One thing that I'm pretty sure of is that European or "Western" culture as we know it is not going to exist. Depending on what you think of Euro-western culture, that could either be a bad thing or a good thing.
Ultimately, that will depend on what replaces it, I guess.
Though Christians were certainly as capable of cruelty as any other group, I think that it may be considered significant that certain versions of Christianity was, as far as I know, the only religious movements in history to unequivocally comdemn slavery as evil.
It was the Cynic school that taught that *all* power relationships among humans were to be rejected (the Cynics did not deal in terms of 'evil', but I'd say that is fairly clear). And Caius wrote (with that very familiar mixture of disquiet and regret common to the profiteers of injustice, one imagines) that slavery was 'an institution of the law of nations contrary to natural law'. The Stoics believed that a slave was as human and as deserving of human consideration as his master, but though they considered manumission a virtuous act, they did not advocate the abolition of the system (which really puts them closest to mainstream Christianity at the time). The one thing in the Christian social ethic of Antiquity that is radically new is the concept of charity for heavenly reward.
There is a school of thought which argues that the modern western conception of each individual human having great worth apart from whatever group this person is born into derives ultimately from the Christian view of each individual human soul having great worth apart from visible, worldly considerations. If this is true (which is of course debatable), at least one interpretation of the Christian world view may have been a vital component in the idea both individual rights and universal human rights.

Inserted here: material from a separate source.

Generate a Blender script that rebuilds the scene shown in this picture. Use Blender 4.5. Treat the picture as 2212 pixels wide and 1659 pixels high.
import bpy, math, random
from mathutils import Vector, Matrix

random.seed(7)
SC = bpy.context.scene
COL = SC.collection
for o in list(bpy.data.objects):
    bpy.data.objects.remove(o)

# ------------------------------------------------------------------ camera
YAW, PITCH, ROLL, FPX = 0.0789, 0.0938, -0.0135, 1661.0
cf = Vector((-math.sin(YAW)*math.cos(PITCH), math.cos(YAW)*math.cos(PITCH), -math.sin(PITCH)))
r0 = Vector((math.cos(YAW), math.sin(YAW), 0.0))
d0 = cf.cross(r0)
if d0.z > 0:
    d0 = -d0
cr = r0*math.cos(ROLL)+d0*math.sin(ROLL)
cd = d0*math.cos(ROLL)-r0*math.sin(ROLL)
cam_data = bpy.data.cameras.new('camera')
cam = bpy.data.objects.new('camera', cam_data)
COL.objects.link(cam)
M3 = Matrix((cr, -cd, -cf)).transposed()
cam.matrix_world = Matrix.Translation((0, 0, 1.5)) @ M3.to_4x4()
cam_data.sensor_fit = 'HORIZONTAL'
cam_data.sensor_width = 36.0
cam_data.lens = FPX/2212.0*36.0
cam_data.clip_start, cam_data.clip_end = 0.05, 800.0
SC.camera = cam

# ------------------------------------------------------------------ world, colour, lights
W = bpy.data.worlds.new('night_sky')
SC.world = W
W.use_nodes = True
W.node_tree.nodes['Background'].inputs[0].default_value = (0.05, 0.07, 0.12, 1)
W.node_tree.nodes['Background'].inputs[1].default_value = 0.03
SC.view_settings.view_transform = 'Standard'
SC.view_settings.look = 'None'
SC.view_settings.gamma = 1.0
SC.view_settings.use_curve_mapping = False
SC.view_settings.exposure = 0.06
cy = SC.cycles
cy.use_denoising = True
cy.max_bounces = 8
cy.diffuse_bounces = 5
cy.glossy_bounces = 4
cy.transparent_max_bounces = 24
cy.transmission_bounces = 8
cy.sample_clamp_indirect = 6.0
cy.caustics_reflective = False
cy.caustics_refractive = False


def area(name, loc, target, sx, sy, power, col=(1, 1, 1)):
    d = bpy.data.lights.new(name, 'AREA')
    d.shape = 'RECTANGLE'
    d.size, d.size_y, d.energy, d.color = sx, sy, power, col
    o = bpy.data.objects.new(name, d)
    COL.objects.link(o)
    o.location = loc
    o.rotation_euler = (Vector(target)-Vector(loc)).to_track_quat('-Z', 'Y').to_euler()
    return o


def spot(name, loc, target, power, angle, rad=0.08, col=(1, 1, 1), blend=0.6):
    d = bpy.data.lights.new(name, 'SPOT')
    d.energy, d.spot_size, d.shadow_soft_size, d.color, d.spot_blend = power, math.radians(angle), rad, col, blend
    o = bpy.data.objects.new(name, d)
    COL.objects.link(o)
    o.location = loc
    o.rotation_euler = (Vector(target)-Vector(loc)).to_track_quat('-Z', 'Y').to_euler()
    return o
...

Any serious student of Antiquity will be able to trace the development of most aspects of Christian ethics from the culture that this faith took root in. Thus the real question will have to be what effect the absence of Christianity will have on the cultural makeup of Europe. If the Ancient world develops any kind of cultural continuity, we may well see a somewhat similar system emerge. If not, we're probably a-Viking till the Chinese come.